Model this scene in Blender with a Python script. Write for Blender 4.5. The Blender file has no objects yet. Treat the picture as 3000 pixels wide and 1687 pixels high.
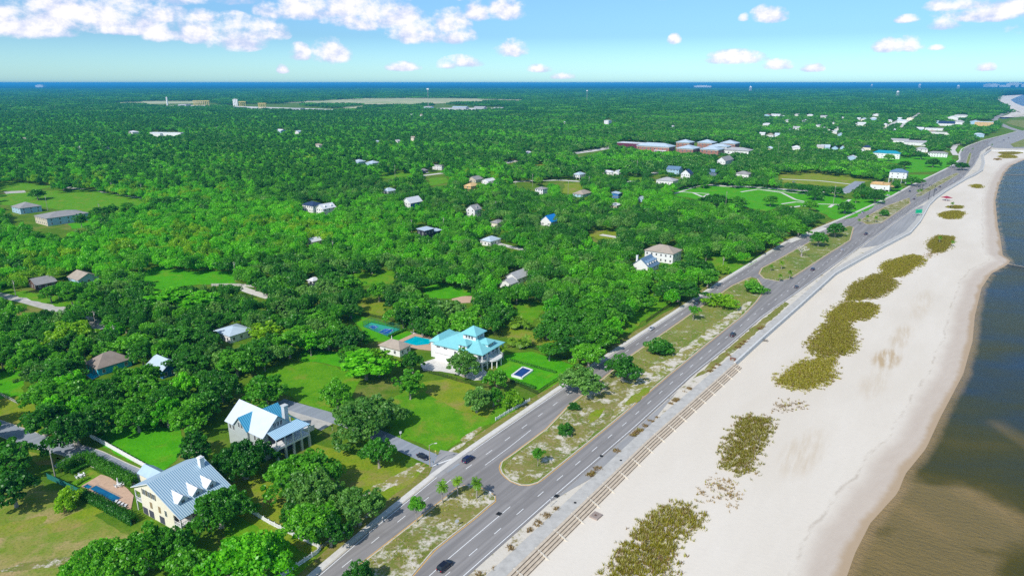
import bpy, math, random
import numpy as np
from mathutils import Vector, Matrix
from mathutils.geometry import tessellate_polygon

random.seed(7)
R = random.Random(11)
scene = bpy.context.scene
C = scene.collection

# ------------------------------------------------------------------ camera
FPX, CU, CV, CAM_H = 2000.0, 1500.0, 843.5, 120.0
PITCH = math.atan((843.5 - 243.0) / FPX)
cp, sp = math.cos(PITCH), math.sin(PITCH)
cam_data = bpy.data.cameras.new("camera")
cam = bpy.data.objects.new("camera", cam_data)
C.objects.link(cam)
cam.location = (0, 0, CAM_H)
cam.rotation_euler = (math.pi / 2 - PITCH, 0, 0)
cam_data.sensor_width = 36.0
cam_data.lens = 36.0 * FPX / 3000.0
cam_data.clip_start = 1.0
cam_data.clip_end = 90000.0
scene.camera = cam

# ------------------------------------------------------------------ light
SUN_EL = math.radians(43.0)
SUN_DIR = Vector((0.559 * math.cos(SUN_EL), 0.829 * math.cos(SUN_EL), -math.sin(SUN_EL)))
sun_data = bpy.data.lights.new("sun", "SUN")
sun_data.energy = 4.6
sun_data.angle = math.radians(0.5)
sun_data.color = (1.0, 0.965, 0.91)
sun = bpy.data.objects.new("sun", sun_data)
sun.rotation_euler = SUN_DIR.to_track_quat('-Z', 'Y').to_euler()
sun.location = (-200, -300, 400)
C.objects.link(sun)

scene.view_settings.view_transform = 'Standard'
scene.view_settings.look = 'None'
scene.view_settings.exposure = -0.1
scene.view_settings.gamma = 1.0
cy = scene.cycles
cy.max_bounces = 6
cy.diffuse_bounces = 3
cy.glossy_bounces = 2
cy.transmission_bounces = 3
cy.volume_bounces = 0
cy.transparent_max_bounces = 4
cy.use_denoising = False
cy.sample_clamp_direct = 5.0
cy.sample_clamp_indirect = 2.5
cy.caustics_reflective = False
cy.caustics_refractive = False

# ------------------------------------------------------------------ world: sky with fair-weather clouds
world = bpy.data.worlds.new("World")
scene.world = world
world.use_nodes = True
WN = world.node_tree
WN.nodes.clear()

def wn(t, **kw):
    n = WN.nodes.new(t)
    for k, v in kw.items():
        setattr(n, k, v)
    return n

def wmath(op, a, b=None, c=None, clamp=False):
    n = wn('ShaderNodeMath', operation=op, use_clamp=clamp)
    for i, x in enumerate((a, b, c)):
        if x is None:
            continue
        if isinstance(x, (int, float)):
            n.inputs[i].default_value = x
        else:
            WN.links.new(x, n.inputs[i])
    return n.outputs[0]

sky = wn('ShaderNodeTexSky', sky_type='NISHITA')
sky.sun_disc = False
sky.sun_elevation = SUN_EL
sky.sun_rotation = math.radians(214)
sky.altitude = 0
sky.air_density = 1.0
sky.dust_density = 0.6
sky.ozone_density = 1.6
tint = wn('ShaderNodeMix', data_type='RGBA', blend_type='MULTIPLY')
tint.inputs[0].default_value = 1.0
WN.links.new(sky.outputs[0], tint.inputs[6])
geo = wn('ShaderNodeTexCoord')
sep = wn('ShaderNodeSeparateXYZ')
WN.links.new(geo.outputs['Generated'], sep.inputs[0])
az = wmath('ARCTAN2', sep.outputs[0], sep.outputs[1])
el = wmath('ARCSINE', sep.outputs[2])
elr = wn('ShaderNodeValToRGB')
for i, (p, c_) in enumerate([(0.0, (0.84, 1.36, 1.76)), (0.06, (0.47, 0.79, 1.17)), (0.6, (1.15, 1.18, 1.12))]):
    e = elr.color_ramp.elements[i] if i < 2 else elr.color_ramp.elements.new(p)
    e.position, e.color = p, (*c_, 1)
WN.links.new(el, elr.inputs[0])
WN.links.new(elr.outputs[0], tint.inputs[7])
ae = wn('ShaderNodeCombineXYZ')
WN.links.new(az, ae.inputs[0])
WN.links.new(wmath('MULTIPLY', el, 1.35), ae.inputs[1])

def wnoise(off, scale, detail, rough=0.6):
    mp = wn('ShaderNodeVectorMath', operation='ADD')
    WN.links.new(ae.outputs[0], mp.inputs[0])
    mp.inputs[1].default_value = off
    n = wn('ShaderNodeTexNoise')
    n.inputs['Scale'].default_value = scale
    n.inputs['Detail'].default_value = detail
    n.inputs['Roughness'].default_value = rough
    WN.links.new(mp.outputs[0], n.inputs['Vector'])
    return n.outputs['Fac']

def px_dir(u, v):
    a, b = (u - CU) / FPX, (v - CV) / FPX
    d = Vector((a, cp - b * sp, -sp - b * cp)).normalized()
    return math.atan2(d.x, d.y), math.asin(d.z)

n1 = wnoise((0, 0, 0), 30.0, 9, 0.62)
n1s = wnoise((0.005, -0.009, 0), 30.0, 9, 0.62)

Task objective
Begin at the top of the material above and output each line exactly, stopping after the line that holds "C = scene.collection". Leave out pictures.

Solution to this exercise
Model this scene in Blender with a Python script. Write for Blender 4.5. The Blender file has no objects yet. Treat the picture as 3000 pixels wide and 1687 pixels high.
import bpy, math, random
import numpy as np
from mathutils import Vector, Matrix
from mathutils.geometry import tessellate_polygon

random.seed(7)
R = random.Random(11)
scene = bpy.context.scene
C = scene.collection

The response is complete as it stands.